By night, the good-natured Margus visits Ivo and the wounded soldiers, and meal by meal, drink by drink, word by word, barriers begin to break down. Ivo and Margus are the agents of this change. The combined effect of these cleverly contrasting characters is to resurrect the humanity of the enemy soldiers: Ivo is worldly, wise and philosophical, given to wry expression of his contempt for the fierce patriotism and ethnic and religious differences that have set his warring guests against each other in battle and brought their war to the doorstep of his humble abode, while Margus is simple and good-natured, making the most honest of livings working the soil, coaxing plump, sweet tangerines from the earth. For him, the war is an inconvenient incidental whose only relevance is in its potential to jeopardise his bumper harvest.

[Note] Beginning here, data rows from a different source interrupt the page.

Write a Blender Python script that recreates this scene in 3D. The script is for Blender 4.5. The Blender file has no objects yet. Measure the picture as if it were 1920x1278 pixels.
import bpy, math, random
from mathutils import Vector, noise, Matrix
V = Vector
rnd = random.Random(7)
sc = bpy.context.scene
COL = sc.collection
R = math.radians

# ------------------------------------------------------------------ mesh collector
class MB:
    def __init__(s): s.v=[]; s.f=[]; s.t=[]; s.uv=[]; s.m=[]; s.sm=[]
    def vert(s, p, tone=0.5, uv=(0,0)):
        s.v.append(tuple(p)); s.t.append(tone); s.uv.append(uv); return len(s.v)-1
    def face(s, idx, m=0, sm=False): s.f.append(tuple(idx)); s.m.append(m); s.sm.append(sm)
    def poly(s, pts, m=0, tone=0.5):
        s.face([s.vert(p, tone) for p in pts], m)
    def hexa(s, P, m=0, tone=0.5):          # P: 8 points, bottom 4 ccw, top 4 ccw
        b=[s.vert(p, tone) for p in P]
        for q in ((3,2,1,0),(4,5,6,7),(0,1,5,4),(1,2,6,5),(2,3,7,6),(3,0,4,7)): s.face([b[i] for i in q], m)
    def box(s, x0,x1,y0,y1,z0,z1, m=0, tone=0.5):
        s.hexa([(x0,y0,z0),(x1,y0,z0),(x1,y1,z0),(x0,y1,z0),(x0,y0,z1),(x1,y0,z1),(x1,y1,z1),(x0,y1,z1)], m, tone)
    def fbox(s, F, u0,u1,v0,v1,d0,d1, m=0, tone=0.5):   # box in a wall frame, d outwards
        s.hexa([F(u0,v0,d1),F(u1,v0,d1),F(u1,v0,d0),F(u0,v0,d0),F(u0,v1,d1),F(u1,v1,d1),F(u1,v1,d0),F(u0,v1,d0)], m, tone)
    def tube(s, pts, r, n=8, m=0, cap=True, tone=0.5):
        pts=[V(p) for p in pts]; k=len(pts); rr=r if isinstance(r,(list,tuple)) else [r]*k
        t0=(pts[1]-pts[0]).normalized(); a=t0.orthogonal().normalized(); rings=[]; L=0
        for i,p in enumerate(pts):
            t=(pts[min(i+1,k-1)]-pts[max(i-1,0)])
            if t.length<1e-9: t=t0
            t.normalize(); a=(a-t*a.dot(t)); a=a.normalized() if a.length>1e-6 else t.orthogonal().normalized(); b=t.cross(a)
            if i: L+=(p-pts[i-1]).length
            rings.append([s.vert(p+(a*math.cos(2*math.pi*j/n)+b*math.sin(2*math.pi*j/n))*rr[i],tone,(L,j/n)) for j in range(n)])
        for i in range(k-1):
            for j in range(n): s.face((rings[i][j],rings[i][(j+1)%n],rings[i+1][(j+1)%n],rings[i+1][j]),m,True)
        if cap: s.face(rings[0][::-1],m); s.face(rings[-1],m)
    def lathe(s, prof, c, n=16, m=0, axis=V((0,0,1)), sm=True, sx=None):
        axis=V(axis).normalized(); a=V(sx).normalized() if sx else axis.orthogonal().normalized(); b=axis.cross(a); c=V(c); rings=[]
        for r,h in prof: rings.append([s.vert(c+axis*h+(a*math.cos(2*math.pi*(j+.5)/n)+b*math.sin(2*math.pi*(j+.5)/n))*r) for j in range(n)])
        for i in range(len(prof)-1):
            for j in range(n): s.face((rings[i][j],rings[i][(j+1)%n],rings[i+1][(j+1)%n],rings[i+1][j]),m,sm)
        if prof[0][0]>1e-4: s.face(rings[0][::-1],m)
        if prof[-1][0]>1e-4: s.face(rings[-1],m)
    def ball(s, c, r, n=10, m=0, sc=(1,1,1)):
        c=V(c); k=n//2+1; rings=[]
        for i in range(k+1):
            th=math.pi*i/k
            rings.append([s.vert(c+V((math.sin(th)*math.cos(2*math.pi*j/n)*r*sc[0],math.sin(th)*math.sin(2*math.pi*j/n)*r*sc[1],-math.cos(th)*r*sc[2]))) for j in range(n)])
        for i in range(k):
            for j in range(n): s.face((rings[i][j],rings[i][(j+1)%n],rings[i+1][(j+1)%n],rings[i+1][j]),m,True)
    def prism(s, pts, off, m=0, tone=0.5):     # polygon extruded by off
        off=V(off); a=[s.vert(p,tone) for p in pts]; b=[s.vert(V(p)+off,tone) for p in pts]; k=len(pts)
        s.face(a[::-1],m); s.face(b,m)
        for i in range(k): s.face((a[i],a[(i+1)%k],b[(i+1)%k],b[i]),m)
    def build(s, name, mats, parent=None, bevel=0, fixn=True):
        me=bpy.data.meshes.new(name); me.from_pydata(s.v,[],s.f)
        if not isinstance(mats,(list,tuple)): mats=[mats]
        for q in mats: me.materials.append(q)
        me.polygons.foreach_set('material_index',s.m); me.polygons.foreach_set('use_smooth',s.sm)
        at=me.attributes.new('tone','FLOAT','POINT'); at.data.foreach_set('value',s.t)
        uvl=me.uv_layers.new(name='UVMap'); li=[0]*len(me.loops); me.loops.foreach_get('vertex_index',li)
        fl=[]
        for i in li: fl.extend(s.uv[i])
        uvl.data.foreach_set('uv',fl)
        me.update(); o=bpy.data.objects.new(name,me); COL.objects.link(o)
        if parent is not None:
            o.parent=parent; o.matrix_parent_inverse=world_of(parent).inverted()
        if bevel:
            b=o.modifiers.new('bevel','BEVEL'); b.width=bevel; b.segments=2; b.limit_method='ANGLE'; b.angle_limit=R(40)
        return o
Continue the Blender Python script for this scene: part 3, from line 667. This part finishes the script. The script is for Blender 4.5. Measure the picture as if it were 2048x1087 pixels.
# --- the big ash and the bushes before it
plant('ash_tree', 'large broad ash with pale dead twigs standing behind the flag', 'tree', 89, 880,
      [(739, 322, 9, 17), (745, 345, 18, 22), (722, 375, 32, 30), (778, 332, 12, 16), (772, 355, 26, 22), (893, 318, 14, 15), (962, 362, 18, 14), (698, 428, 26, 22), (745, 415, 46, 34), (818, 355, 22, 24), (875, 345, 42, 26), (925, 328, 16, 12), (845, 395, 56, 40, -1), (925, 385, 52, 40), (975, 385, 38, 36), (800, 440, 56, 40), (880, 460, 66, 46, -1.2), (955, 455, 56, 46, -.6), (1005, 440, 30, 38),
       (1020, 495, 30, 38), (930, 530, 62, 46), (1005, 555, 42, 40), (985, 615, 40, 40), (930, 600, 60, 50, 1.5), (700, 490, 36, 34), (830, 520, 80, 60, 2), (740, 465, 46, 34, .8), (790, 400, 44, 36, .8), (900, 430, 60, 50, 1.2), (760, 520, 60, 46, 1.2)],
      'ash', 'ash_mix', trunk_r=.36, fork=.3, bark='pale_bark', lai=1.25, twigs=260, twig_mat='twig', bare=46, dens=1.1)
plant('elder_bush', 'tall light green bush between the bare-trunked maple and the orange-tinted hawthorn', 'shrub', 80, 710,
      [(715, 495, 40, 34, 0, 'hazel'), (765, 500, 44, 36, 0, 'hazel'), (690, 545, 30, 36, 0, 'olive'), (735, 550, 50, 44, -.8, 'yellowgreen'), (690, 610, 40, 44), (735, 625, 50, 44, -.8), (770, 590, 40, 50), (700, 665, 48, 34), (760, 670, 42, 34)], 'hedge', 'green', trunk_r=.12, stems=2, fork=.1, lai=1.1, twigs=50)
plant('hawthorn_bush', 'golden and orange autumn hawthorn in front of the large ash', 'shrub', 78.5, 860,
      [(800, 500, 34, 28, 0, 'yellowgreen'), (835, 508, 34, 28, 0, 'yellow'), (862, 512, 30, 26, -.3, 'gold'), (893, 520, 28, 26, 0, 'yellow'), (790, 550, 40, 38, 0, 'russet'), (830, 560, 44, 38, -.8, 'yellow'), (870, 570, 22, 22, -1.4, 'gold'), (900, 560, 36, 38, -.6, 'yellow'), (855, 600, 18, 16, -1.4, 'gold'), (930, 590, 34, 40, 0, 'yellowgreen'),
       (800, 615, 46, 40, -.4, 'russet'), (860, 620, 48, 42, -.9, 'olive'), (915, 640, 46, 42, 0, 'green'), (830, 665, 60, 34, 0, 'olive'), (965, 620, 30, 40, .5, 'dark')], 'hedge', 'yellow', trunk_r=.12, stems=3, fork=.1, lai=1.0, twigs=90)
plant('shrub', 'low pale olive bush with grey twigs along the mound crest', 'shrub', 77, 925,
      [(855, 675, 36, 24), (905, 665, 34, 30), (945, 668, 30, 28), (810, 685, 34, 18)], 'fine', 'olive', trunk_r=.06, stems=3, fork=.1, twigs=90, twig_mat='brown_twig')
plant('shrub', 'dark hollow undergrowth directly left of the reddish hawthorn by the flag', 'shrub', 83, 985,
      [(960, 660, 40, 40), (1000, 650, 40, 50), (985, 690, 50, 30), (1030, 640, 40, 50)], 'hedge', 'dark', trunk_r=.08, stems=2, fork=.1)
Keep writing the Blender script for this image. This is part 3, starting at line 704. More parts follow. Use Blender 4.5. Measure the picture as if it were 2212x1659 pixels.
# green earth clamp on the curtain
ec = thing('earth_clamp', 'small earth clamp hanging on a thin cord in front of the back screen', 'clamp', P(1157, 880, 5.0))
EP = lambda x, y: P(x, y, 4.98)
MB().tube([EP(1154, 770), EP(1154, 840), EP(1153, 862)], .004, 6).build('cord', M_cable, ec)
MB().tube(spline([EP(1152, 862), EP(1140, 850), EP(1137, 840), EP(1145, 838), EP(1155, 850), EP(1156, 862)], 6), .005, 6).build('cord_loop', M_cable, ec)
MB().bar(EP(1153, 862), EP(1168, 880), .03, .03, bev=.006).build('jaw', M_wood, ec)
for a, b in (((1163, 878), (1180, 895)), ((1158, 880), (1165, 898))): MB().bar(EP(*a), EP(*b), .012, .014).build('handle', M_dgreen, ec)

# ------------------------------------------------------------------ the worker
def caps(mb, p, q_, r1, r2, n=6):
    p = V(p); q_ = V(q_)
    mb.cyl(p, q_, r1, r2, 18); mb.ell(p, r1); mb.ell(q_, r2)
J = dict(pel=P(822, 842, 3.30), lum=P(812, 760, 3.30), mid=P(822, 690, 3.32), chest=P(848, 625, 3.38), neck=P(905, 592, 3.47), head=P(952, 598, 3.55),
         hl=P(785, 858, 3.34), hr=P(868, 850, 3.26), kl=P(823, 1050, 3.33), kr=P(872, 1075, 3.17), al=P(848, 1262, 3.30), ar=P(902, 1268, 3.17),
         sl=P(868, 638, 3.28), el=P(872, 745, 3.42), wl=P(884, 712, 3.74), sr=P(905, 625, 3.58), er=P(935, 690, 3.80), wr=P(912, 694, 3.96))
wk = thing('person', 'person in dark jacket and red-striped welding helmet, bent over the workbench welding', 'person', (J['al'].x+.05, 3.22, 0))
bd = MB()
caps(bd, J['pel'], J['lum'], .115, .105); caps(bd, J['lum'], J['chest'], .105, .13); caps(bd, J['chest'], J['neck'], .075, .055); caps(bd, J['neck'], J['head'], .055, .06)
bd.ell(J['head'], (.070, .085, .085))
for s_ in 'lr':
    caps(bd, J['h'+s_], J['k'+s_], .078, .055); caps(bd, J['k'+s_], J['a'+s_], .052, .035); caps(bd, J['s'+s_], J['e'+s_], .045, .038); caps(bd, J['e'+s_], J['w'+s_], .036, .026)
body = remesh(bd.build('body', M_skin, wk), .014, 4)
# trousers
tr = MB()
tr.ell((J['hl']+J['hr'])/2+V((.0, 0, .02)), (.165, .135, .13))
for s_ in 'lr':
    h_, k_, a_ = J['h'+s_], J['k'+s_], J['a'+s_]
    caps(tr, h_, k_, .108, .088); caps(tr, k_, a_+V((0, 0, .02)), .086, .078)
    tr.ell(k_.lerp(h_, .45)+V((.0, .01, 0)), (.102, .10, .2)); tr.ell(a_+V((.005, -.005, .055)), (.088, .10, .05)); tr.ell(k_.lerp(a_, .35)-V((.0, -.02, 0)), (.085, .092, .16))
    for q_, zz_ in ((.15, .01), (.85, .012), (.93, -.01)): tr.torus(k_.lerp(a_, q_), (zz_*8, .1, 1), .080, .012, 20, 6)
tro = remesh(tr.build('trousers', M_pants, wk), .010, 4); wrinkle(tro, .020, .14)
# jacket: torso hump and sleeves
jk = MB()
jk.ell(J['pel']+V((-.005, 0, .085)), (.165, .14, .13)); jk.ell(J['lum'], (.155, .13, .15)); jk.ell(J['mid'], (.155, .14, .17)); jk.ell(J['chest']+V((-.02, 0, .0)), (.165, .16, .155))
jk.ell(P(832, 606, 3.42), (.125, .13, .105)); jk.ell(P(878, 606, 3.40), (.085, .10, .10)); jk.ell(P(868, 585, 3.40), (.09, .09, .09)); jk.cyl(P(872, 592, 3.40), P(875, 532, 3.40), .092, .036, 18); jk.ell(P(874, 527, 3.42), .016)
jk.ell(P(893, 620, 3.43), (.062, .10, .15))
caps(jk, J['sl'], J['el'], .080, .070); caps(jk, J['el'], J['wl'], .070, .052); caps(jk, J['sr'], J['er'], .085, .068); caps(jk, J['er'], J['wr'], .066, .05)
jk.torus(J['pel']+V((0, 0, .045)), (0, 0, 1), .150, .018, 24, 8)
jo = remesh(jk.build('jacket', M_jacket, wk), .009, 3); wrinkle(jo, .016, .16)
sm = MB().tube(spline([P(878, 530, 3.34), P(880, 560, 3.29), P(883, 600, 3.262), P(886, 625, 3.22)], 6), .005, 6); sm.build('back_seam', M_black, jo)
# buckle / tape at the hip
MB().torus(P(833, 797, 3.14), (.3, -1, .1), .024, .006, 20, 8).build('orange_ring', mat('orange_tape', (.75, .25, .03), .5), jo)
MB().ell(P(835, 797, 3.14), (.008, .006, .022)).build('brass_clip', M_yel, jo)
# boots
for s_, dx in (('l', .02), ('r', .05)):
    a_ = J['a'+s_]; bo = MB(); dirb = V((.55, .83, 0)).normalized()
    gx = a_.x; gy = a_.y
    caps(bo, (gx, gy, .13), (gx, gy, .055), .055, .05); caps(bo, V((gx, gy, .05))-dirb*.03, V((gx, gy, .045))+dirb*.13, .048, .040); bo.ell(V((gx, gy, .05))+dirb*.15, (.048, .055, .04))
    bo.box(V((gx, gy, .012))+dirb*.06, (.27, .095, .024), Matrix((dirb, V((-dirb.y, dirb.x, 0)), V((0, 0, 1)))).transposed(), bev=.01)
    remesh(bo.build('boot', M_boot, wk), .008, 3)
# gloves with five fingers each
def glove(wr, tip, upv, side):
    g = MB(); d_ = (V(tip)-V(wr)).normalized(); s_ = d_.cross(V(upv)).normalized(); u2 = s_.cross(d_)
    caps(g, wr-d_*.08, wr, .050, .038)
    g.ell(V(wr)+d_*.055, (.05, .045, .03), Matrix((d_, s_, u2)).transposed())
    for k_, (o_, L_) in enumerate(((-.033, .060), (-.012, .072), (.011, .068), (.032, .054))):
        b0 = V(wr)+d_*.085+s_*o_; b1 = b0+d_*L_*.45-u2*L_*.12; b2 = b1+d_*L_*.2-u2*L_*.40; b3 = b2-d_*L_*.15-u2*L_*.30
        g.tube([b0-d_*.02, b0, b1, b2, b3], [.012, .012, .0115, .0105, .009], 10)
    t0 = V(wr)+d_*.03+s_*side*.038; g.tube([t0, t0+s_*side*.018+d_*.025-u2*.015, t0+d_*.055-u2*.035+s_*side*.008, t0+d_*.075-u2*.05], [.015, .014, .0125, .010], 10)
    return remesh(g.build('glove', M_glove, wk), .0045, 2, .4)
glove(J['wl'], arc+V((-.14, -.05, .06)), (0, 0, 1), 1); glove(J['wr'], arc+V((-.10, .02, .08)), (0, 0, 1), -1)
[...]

A framed photograph of Ivo’s beautiful granddaughter oversees the interactions between the men from the kitchen wall, as if reminding them of a far better world on the other side of war. The younger of the soldiers, Niko, cannot stop looking at her, and admits when challenged by Ivo that he is taken by her beauty. This is a poignant and eloquent signifier of his humanity, a revealing of the young man behind the military façade, full of life and yearning.

A narrative twist brings about a point of reckoning for Niko and Ahmed in which they are confronted with a life or death decision as to whether to respond to each other as friends or enemies.

The film is stylistically conventional – chronologically straight ahead, a realist jigsaw picture in which every part fits to form a near-perfect whole. The dialogue is Hemingwayesque in its tightness and potent simplicity, the characters utterly believable while being manipulated like pawns in the service of the anti-war theme that runs pure and true as a mountain stream from beginning to end.

Tangerines gets all the dramatic fundamentals right and if that’s an old-fashioned look, so what? The main game here is to show the differences between enemies as specious and childish, and the common humanity within as ultimately transcendent, and the goods are delivered with dramatic panache and an emotional wallop. That’s terrific filmmaking in any era.